1 cup Hodgson Mill Whole Grain Rye Flour or Bob’s Red Mill Rye Flour

3  cups Bob’s Red Mill Artisan Bread Flour

1/4 cup plain yogurt (not Greek) or kefir, OR 1/4 cup buttermilk

2 tbsp + 2 tsp caraway seeds

2 tbsp vital wheat gluten

2 tsp kosher salt

1-3/4 cups lukewarm water

2 tsp sugar

3/8 tsp SAF instant yeast, or other similar instant yeast

1 egg white mixed with 1 tsp water

PREPARATION:

Combine the flours, the yogurt or kefir or buttermilk, 2 tbsp of caraway seeds, the vital wheat gluten and salt in a 5-quart mixing bowl.  Combine lukewarm water sugar and yeast in small bowl and let sit about 5 minutes until foam begins to form.

Stir yeast mixture into flour mixture until well combined, and cover bowl tightly with plastic wrap.  Leave it alone for the next 18 hours.

When ready to bake, place a 5-6 quart Dutch oven on center rack of oven and preheat to 450º.  Meanwhile, transfer dough to a floured work surface and shape into a boule by turning and tucking ends under.  Place that on a large sheet of parchment, wash out your large mixing bowl, and move the shaped dough in its parchment sling into the bowl.  Brush lightly all over with your egg wash and sprinkle with remaining 2 tsp caraway seeds.  Cover with plastic and let rest 15 minutes while oven heats up.
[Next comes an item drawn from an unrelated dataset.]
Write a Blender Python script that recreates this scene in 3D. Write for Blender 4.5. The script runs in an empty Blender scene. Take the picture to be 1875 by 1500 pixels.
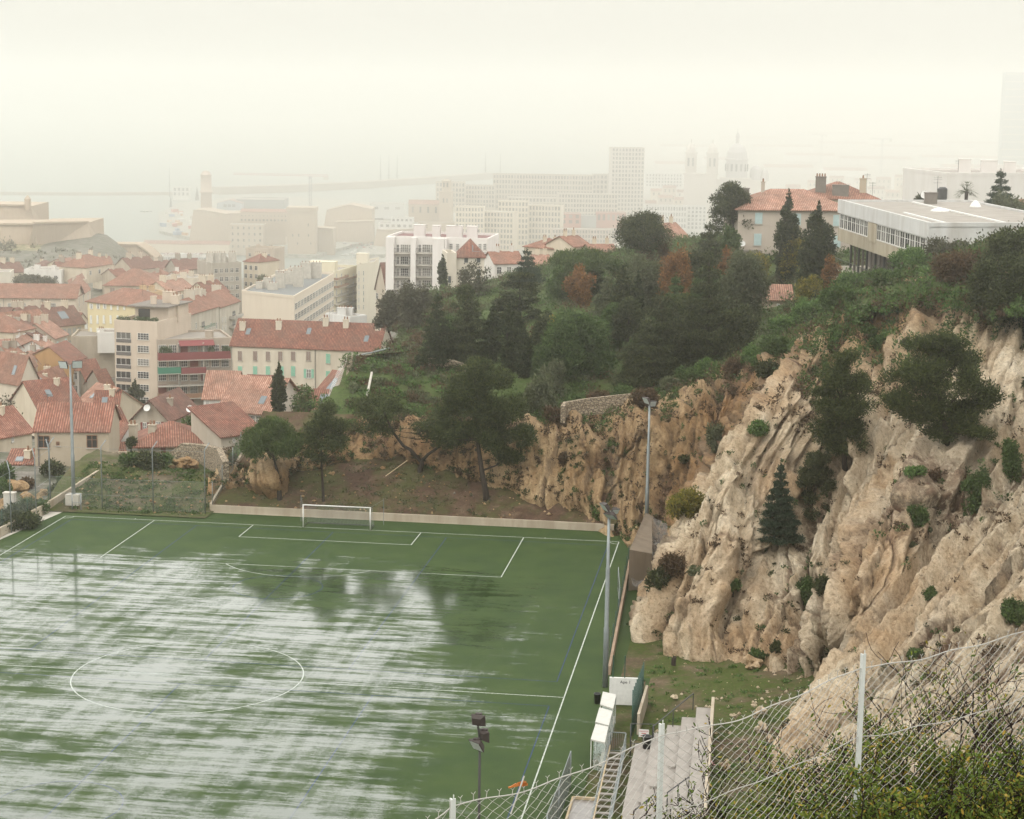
import bpy, bmesh, math, random
import numpy as np
from mathutils import Vector, Matrix, noise
random.seed(7); np.random.seed(7)
R_ = math.radians
SC = bpy.context.scene
COL = SC.collection

# ------------------------------------------------------------------ camera
CAM = np.array([44.8459, -189.4728, 46.5439])
YAW, PITCH, ROLL, FPX = .137, .1705, .0139, 3410.3943
_cy, _sy, _cp, _sp, _cr, _sr = math.cos(YAW), math.sin(YAW), math.cos(PITCH), math.sin(PITCH), math.cos(ROLL), math.sin(ROLL)
CF = np.array([-_sy*_cp, _cy*_cp, -_sp]); _r = np.array([_cy, _sy, 0]); _u = np.cross(_r, CF)
CR = _cr*_r + _sr*_u; CU = -_sr*_r + _cr*_u
cam = bpy.data.cameras.new('camera'); camo = bpy.data.objects.new('camera', cam); COL.objects.link(camo)
m = Matrix(((CR[0], CU[0], -CF[0], CAM[0]), (CR[1], CU[1], -CF[1], CAM[1]), (CR[2], CU[2], -CF[2], CAM[2]), (0, 0, 0, 1)))
camo.matrix_world = m
cam.sensor_width = 36; cam.lens = 36*FPX/1875.0
cam.clip_start = .5; cam.clip_end = 20000
SC.camera = camo

# ------------------------------------------------------------------ world, sun, exposure
SUN_EL, SUN_AZ = R_(52), R_(200)
W = bpy.data.worlds.new('World'); SC.world = W; W.use_nodes = True
wt = W.node_tree; wt.nodes.clear()
wo = wt.nodes.new('ShaderNodeOutputWorld'); wb = wt.nodes.new('ShaderNodeBackground')
sky = wt.nodes.new('ShaderNodeTexSky'); sky.sky_type = 'NISHITA'; sky.sun_disc = False
sky.sun_elevation = SUN_EL; sky.sun_rotation = SUN_AZ; sky.dust_density = 6
hs = wt.nodes.new('ShaderNodeHueSaturation'); hs.inputs['Saturation'].default_value = .12
tc = wt.nodes.new('ShaderNodeTexCoord'); sx = wt.nodes.new('ShaderNodeSeparateXYZ')
rp = wt.nodes.new('ShaderNodeValToRGB')                    # overcast: dim at the horizon, bright overhead
rp.color_ramp.interpolation = 'EASE'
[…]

Make three shallow slashes across the top of the loaf.  Remove hot Dutch oven to a heat-safe surface, carefully place the dough in its sling inside, cover and bake for 30 minutes.  After 30 minutes, remove lid and bake another 16 minutes until crust is deep golden brown and instant-read thermometer registers 200-205º in the center.  Remove to a rack to cool at least an hour before slicing.